The push is on. Publishers and authors alike spend time before Christmas promoting their books as great gifts. Many offer discounts and specials right before the holidays to generate sales for their books.

This strategy is great. It works to sell books. However, it does not work as well for ebooks. Most gift-givers do not purchase specific digital books as gifts. While it is possible to purchase a specific ebook as a gift via Amazon and other online retailers, many people don’t know how (Amazon has developed a YouTube video to show people how). Hence, most people still prefer to give gift cards, allowing the recipient to purchase and download the books.

As a result, holiday book sales now come in two waves. Print sales before Christmas is the first wave of book sales. The second wave is the sale of digital books on Christmas day and the days following.

Did you know that last year Amazon sold more Kindle books than print books on Christmas day? Why? Because each person who received a Kindle e-reader for Christmas immediately wanted to load his new reader with books to read (and many received gift cards to purchase books along with the gift of the e-reader).

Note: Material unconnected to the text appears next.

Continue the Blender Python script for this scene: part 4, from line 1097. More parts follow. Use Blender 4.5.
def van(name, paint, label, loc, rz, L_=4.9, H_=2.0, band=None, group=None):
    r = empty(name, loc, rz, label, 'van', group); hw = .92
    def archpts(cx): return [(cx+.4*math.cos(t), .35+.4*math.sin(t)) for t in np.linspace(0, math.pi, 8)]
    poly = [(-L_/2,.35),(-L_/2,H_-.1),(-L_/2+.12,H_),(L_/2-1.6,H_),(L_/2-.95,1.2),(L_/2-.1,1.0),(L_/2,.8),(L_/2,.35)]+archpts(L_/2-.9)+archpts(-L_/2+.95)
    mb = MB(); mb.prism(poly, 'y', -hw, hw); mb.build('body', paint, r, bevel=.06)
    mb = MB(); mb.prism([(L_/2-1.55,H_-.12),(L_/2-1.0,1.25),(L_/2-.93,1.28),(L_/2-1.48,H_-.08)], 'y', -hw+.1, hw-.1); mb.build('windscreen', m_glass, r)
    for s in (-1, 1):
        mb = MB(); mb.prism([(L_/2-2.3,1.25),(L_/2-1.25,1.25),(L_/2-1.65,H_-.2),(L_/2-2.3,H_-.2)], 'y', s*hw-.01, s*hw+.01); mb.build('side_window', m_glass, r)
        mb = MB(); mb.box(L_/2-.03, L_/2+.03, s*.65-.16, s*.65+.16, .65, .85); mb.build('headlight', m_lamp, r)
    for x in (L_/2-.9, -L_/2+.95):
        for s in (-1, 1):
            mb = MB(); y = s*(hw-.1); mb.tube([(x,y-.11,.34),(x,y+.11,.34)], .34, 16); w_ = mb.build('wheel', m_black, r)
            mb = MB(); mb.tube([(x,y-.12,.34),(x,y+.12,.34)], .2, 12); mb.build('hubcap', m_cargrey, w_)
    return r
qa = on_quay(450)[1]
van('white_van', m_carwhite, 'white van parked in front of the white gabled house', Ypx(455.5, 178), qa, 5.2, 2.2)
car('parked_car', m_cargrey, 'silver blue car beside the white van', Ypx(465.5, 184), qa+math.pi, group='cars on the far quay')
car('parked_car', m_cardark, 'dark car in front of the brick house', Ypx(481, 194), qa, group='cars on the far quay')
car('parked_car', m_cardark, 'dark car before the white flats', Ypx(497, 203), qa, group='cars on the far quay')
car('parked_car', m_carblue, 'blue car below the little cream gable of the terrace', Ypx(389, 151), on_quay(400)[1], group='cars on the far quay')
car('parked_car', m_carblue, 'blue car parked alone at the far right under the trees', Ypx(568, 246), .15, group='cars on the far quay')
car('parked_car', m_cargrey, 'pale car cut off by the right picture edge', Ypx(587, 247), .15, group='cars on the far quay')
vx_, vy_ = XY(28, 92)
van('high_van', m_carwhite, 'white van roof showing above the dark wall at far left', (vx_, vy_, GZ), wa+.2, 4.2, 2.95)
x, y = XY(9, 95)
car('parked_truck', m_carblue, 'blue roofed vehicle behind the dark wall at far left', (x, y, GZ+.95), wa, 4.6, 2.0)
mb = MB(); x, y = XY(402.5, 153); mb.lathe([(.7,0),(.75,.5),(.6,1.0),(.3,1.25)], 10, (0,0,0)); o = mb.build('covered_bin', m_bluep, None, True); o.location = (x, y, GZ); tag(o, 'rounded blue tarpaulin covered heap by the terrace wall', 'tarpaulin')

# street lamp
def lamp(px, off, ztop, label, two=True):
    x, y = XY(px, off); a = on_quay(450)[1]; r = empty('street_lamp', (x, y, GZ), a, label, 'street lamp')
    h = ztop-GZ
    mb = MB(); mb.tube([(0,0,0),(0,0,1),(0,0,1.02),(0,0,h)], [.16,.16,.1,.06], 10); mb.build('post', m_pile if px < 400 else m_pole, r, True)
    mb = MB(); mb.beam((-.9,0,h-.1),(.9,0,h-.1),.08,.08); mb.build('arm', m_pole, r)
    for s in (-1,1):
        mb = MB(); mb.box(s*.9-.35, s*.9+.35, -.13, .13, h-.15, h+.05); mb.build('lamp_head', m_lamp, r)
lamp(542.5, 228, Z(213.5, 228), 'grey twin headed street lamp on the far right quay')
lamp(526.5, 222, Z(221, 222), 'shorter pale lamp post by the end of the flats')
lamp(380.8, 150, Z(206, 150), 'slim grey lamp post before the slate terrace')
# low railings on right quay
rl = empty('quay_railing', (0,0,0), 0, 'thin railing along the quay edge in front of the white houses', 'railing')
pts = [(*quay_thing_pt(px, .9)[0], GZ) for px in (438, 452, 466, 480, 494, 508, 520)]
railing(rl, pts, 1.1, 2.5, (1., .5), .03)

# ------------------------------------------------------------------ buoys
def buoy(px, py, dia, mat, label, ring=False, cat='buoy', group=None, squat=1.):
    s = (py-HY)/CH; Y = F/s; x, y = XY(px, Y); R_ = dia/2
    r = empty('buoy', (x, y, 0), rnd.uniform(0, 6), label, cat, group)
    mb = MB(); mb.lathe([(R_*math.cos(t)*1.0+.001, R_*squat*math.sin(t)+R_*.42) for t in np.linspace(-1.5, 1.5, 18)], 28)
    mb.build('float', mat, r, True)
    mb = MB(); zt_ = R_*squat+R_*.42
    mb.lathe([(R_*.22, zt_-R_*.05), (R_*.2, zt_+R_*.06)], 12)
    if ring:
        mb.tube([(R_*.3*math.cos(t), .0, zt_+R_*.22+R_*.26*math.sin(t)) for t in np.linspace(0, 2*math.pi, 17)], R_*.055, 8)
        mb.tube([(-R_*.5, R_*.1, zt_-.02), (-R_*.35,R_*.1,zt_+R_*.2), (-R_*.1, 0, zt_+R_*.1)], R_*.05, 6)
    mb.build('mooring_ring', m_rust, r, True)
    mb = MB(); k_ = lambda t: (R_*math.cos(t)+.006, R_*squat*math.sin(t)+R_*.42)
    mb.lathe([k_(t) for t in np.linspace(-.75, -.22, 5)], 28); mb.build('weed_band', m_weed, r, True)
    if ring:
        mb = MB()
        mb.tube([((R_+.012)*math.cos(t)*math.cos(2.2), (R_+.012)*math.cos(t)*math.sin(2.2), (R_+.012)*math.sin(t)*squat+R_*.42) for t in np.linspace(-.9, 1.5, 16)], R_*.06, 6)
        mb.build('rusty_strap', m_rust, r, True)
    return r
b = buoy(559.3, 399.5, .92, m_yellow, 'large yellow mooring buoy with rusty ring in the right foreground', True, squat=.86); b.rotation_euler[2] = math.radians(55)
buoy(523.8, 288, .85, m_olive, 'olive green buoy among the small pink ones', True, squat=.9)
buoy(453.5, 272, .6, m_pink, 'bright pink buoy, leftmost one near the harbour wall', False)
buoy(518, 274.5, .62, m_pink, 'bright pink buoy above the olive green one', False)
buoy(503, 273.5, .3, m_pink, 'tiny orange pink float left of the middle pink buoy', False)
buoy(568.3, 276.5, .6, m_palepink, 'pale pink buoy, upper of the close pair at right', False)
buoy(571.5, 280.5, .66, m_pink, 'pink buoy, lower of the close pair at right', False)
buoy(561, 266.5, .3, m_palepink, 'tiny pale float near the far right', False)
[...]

This year will be no different. If anything, more e-readers and tablets will be given as Christmas gifts than were given last year. After all, sales of Kindles were up 300% this Black Friday from last year, not to mention the surge of new e-readers and tablets currently hitting the market.

How can you smoothly surf the book sale wave and capitalize on the digital sales that come on Christmas day to sell your ebooks? Here are a few suggestions:

  1. Remember that the promotion you have done before Christmas for the print version of your titles is not completely lost for those wanting digital titles. Some will remember your book and purchase it in the ebook version.
  2. Offer the first couple chapters of your book as a free download. You can do this on a number of website including on Amazon through the Kindle Singles program. Be sure to include a link at the end of the chapters to where the reader can purchase the remainder of the book (the full version). Be sure to promote this free download.
  3. Offer a Christmas week special on the ebook version of your book. You can do this by temporarily reducing the price of your ebook on Amazon and other retail sites for that week. Be sure to announce your special in your newsletter and on all your social media sites.

With a little planning and ingenuity, you may be able to ride the Christmas ebook sale spike and sell more books this holiday season.